WORK TO BE COMPLETED - Transcribe the whole listing below without changing a word, but leave out every image.

SUPPLIED MATERIAL -
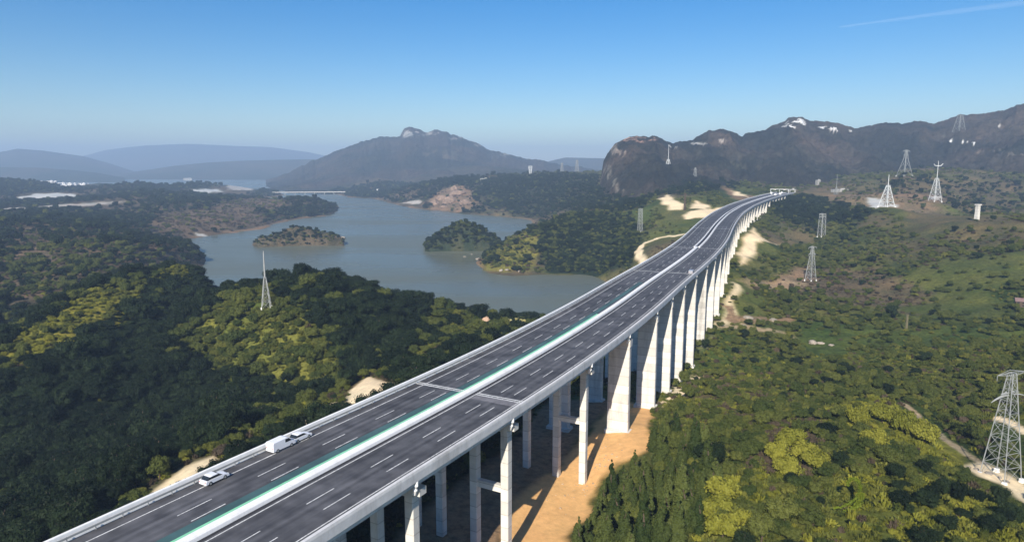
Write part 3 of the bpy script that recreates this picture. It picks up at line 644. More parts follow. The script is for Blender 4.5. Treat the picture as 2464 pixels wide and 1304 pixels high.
ea[0].position = 0.40; ea[0].color = (0.046, 0.046, 0.051, 1); ea[1].position = 0.60; ea[1].color = (0.108, 0.107, 0.114, 1)
sxu = N(nta, 'ShaderNodeSeparateXYZ'); LA(ua.outputs[0], sxu.inputs[0])
ph = N(nta, 'ShaderNodeMath', operation='MULTIPLY_ADD'); ph.inputs[1].default_value = 2 * math.pi / 1.78; ph.inputs[2].default_value = 0.6; LA(sxu.outputs['X'], ph.inputs[0])
sn = N(nta, 'ShaderNodeMath', operation='SINE'); LA(ph.outputs[0], sn.inputs[0])
tk = N(nta, 'ShaderNodeMapRange'); tk.inputs['From Min'].default_value = -1; tk.inputs['To Min'].default_value = 0.80; tk.inputs['To Max'].default_value = 1.12; LA(sn.outputs[0], tk.inputs['Value'])
mt_ = N(nta, 'ShaderNodeMix', data_type='RGBA', blend_type='MULTIPLY'); LA(na2.outputs['Fac'], mt_.inputs['Factor']); LA(cra.outputs['Color'], mt_.inputs['A']); LA(tk.outputs[0], mt_.inputs['B'])
n3a = N(nta, 'ShaderNodeTexNoise'); n3a.inputs['Scale'].default_value = 0.06; n3a.inputs['Detail'].default_value = 3; LA(ua.outputs[0], n3a.inputs['Vector'])
r3a = N(nta, 'ShaderNodeMapRange'); r3a.inputs['From Min'].default_value = .35; r3a.inputs['From Max'].default_value = .65; r3a.inputs['To Min'].default_value = .82; r3a.inputs['To Max'].default_value = 1.2; LA(n3a.outputs['Fac'], r3a.inputs['Value'])
m5a = N(nta, 'ShaderNodeMix', data_type='RGBA', blend_type='MULTIPLY'); m5a.inputs['Factor'].default_value = 1; LA(mt_.outputs['Result'], m5a.inputs['A']); LA(r3a.outputs[0], m5a.inputs['B'])
LA(m5a.outputs['Result'], ba.inputs['Base Color']); ba.inputs['Roughness'].default_value = 0.75; ba.inputs['Specular IOR Level'].default_value = 0.3
M['teal'] = simple('teal_surfaced_lane', (0.055, 0.115, 0.118), 0.75, 0.3, 0.12, 0)
def road_uv(o, lats, n_step=4.0):
    me = o.data; uv = me.uv_layers.new(name='road'); m = len(lats); co = [v.co for v in me.vertices]
    for lp in me.loops:
        i = lp.vertex_index; uv.data[lp.index].uv = (lats[i % m], (i // m) * n_step)
S0, S1 = 0.0, SLEN
br = empty('viaduct', at(60, 0, 0)); INV = Matrix.Translation(-Vector(at(60, 0, 0)))
tag(br, 'long curving white concrete viaduct carrying a six-lane motorway on tall piers', 'bridge')
def bpart(name, vf, mat, parent=br, smooth_=False):
    mb = MB().add(*vf) if isinstance(vf, tuple) else vf
    o = mb.build(name, mat, parent, smooth_)
    o.data.transform(INV) if parent is br else None
    return o
# deck slab with its edge lip, and girders under both carriageways
bpart('deck_slab', sweep([(-15.7, -0.75), (-15.7, -0.02), (15.7, -0.02), (15.7, -0.75), (12.5, -0.95), (-12.5, -0.95)], S0, S1), M['concrete'])
for side in (-1, 1):
    o = bpart('carriageway', sweep([(side * 1.2, 0.0), (side * 15.25, 0.0)] if side > 0 else [(-15.25, 0.0), (-1.2, 0.0)], S0, S1, closed=False), ma)
    road_uv(o, (1.2, 15.25) if side > 0 else (-15.25, -1.2))
    for lat in (3.2, 6.6, 10.0, 13.4):
        bpart('girder', sweep([(side * lat - 0.9, -0.94), (side * lat + 0.9, -0.94), (side * lat + 0.35, -1.4), (side * lat + 0.35, -2.5), (side * lat + 0.5, -2.9), (side * lat - 0.5, -2.9), (side * lat - 0.35, -2.5), (side * lat - 0.35, -1.4)], S0, S1, 8), M['concrete'])
for o in br.children:   # open strips: make the road face up
    if o.name.startswith('carriageway'):
        me = o.data
        if me.polygons[0].normal.z < 0: me.flip_normals()
def parapet_prof(sd):
    return [(sd * 15.75, -0.8), (sd * 15.75, 0.75), (sd * 15.66, 1.2), (sd * 15.12, 1.2), (sd * 15.05, 0.7), (sd * 14.98, 0.2), (sd * 14.95, 0.0)]
for sd in (-1, 1):
    bpart('parapet', sweep(parapet_prof(sd), S0, S1), M['parapet'] if sd > 0 else M['white_concrete'])
for sd in (-1, 1):   # steel rail on the inner face
    rl = MB()
    rl.add(*sweep(rect(sd * 14.62, sd * 14.70, 0.55, 0.85), S0, S1, 6))
    for s in np.arange(S0 + 2, 520, 4.0): rl.bar(at(s, sd * 14.74, 0.0), at(s, sd * 14.74, 0.86), 0.10)
    bpart('guard_rail', rl, M['steel'])
SM = s_of_Y(430)      # where the median splits into two kerbs with a gap
bpart('median_barrier', sweep([(-0.85, 0.0), (-0.75, 0.55), (-0.55, 0.78), (0.55, 0.78), (0.75, 0.55), (0.85, 0.0)], S0, SM), M['white_concrete'])
for sd in (-1, 1):
    n0 = len(MB().v)
    bpart('median_kerb', sweep([(sd * 1.05, 0.0), (sd * 1.05, 0.6), (sd * 1.75, 0.6), (sd * 1.85, 0.0)], SM, S1), M['white_concrete'])
bpart('median_gap', sweep([(-1.04, 0.02), (1.04, 0.02)], SM, S1, closed=False), M['dark'])
bpart('median_drain', sweep([(0.86, 0.008), (1.45, 0.008)], S0, SM, closed=False), M['dark'])
bpart('green_strip', sweep([(-2.35, 0.012), (-1.3, 0.012)], S0, s_of_Y(235), closed=False), M['green'])
bpart('surfaced_lane', sweep([(-4.2, 0.006), (-2.3, 0.006)], S0, s_of_Y(300), closed=False), M['teal'])
mk = MB()
def strip(lat, w, s0, s1, z=0.012): mk.add(*sweep([(lat - w / 2, z), (lat + w / 2, z)], s0, s1, 4.0 if s1 - s0 > 20 else (s1 - s0) / 2 - 1e-6, closed=False))
for lat in (2.0, 13.1, -12.6): strip(lat, 0.22, S0, S1)
strip(-1.25, 0.2, SM, S1); strip(-2.65, 0.14, SM, S1)
for lat in (6.4, 9.9, -7.9, -4.7):
    for s in np.arange(6 if lat > 0 else 9, 640, 15.0): strip(lat, 0.19, s, s + 6.0, 0.016)
bpart('lane_marking', mk, M['paint'])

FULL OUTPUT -
Write part 3 of the bpy script that recreates this picture. It picks up at line 644. More parts follow. The script is for Blender 4.5. Treat the picture as 2464 pixels wide and 1304 pixels high.
ea[0].position = 0.40; ea[0].color = (0.046, 0.046, 0.051, 1); ea[1].position = 0.60; ea[1].color = (0.108, 0.107, 0.114, 1)
sxu = N(nta, 'ShaderNodeSeparateXYZ'); LA(ua.outputs[0], sxu.inputs[0])
ph = N(nta, 'ShaderNodeMath', operation='MULTIPLY_ADD'); ph.inputs[1].default_value = 2 * math.pi / 1.78; ph.inputs[2].default_value = 0.6; LA(sxu.outputs['X'], ph.inputs[0])
sn = N(nta, 'ShaderNodeMath', operation='SINE'); LA(ph.outputs[0], sn.inputs[0])
tk = N(nta, 'ShaderNodeMapRange'); tk.inputs['From Min'].default_value = -1; tk.inputs['To Min'].default_value = 0.80; tk.inputs['To Max'].default_value = 1.12; LA(sn.outputs[0], tk.inputs['Value'])
mt_ = N(nta, 'ShaderNodeMix', data_type='RGBA', blend_type='MULTIPLY'); LA(na2.outputs['Fac'], mt_.inputs['Factor']); LA(cra.outputs['Color'], mt_.inputs['A']); LA(tk.outputs[0], mt_.inputs['B'])
n3a = N(nta, 'ShaderNodeTexNoise'); n3a.inputs['Scale'].default_value = 0.06; n3a.inputs['Detail'].default_value = 3; LA(ua.outputs[0], n3a.inputs['Vector'])
r3a = N(nta, 'ShaderNodeMapRange'); r3a.inputs['From Min'].default_value = .35; r3a.inputs['From Max'].default_value = .65; r3a.inputs['To Min'].default_value = .82; r3a.inputs['To Max'].default_value = 1.2; LA(n3a.outputs['Fac'], r3a.inputs['Value'])
m5a = N(nta, 'ShaderNodeMix', data_type='RGBA', blend_type='MULTIPLY'); m5a.inputs['Factor'].default_value = 1; LA(mt_.outputs['Result'], m5a.inputs['A']); LA(r3a.outputs[0], m5a.inputs['B'])
LA(m5a.outputs['Result'], ba.inputs['Base Color']); ba.inputs['Roughness'].default_value = 0.75; ba.inputs['Specular IOR Level'].default_value = 0.3
M['teal'] = simple('teal_surfaced_lane', (0.055, 0.115, 0.118), 0.75, 0.3, 0.12, 0)
def road_uv(o, lats, n_step=4.0):
    me = o.data; uv = me.uv_layers.new(name='road'); m = len(lats); co = [v.co for v in me.vertices]
    for lp in me.loops:
        i = lp.vertex_index; uv.data[lp.index].uv = (lats[i % m], (i // m) * n_step)
S0, S1 = 0.0, SLEN
br = empty('viaduct', at(60, 0, 0)); INV = Matrix.Translation(-Vector(at(60, 0, 0)))
tag(br, 'long curving white concrete viaduct carrying a six-lane motorway on tall piers', 'bridge')
def bpart(name, vf, mat, parent=br, smooth_=False):
    mb = MB().add(*vf) if isinstance(vf, tuple) else vf
    o = mb.build(name, mat, parent, smooth_)
    o.data.transform(INV) if parent is br else None
    return o
# deck slab with its edge lip, and girders under both carriageways
bpart('deck_slab', sweep([(-15.7, -0.75), (-15.7, -0.02), (15.7, -0.02), (15.7, -0.75), (12.5, -0.95), (-12.5, -0.95)], S0, S1), M['concrete'])
for side in (-1, 1):
    o = bpart('carriageway', sweep([(side * 1.2, 0.0), (side * 15.25, 0.0)] if side > 0 else [(-15.25, 0.0), (-1.2, 0.0)], S0, S1, closed=False), ma)
    road_uv(o, (1.2, 15.25) if side > 0 else (-15.25, -1.2))
    for lat in (3.2, 6.6, 10.0, 13.4):
        bpart('girder', sweep([(side * lat - 0.9, -0.94), (side * lat + 0.9, -0.94), (side * lat + 0.35, -1.4), (side * lat + 0.35, -2.5), (side * lat + 0.5, -2.9), (side * lat - 0.5, -2.9), (side * lat - 0.35, -2.5), (side * lat - 0.35, -1.4)], S0, S1, 8), M['concrete'])
for o in br.children:   # open strips: make the road face up
    if o.name.startswith('carriageway'):
        me = o.data
        if me.polygons[0].normal.z < 0: me.flip_normals()
def parapet_prof(sd):
    return [(sd * 15.75, -0.8), (sd * 15.75, 0.75), (sd * 15.66, 1.2), (sd * 15.12, 1.2), (sd * 15.05, 0.7), (sd * 14.98, 0.2), (sd * 14.95, 0.0)]
for sd in (-1, 1):
    bpart('parapet', sweep(parapet_prof(sd), S0, S1), M['parapet'] if sd > 0 else M['white_concrete'])
for sd in (-1, 1):   # steel rail on the inner face
    rl = MB()
    rl.add(*sweep(rect(sd * 14.62, sd * 14.70, 0.55, 0.85), S0, S1, 6))
    for s in np.arange(S0 + 2, 520, 4.0): rl.bar(at(s, sd * 14.74, 0.0), at(s, sd * 14.74, 0.86), 0.10)
    bpart('guard_rail', rl, M['steel'])
SM = s_of_Y(430)      # where the median splits into two kerbs with a gap
bpart('median_barrier', sweep([(-0.85, 0.0), (-0.75, 0.55), (-0.55, 0.78), (0.55, 0.78), (0.75, 0.55), (0.85, 0.0)], S0, SM), M['white_concrete'])
for sd in (-1, 1):
    n0 = len(MB().v)
    bpart('median_kerb', sweep([(sd * 1.05, 0.0), (sd * 1.05, 0.6), (sd * 1.75, 0.6), (sd * 1.85, 0.0)], SM, S1), M['white_concrete'])
bpart('median_gap', sweep([(-1.04, 0.02), (1.04, 0.02)], SM, S1, closed=False), M['dark'])
bpart('median_drain', sweep([(0.86, 0.008), (1.45, 0.008)], S0, SM, closed=False), M['dark'])
bpart('green_strip', sweep([(-2.35, 0.012), (-1.3, 0.012)], S0, s_of_Y(235), closed=False), M['green'])
bpart('surfaced_lane', sweep([(-4.2, 0.006), (-2.3, 0.006)], S0, s_of_Y(300), closed=False), M['teal'])
mk = MB()
def strip(lat, w, s0, s1, z=0.012): mk.add(*sweep([(lat - w / 2, z), (lat + w / 2, z)], s0, s1, 4.0 if s1 - s0 > 20 else (s1 - s0) / 2 - 1e-6, closed=False))
for lat in (2.0, 13.1, -12.6): strip(lat, 0.22, S0, S1)
strip(-1.25, 0.2, SM, S1); strip(-2.65, 0.14, SM, S1)
for lat in (6.4, 9.9, -7.9, -4.7):
    for s in np.arange(6 if lat > 0 else 9, 640, 15.0): strip(lat, 0.19, s, s + 6.0, 0.016)
bpart('lane_marking', mk, M['paint'])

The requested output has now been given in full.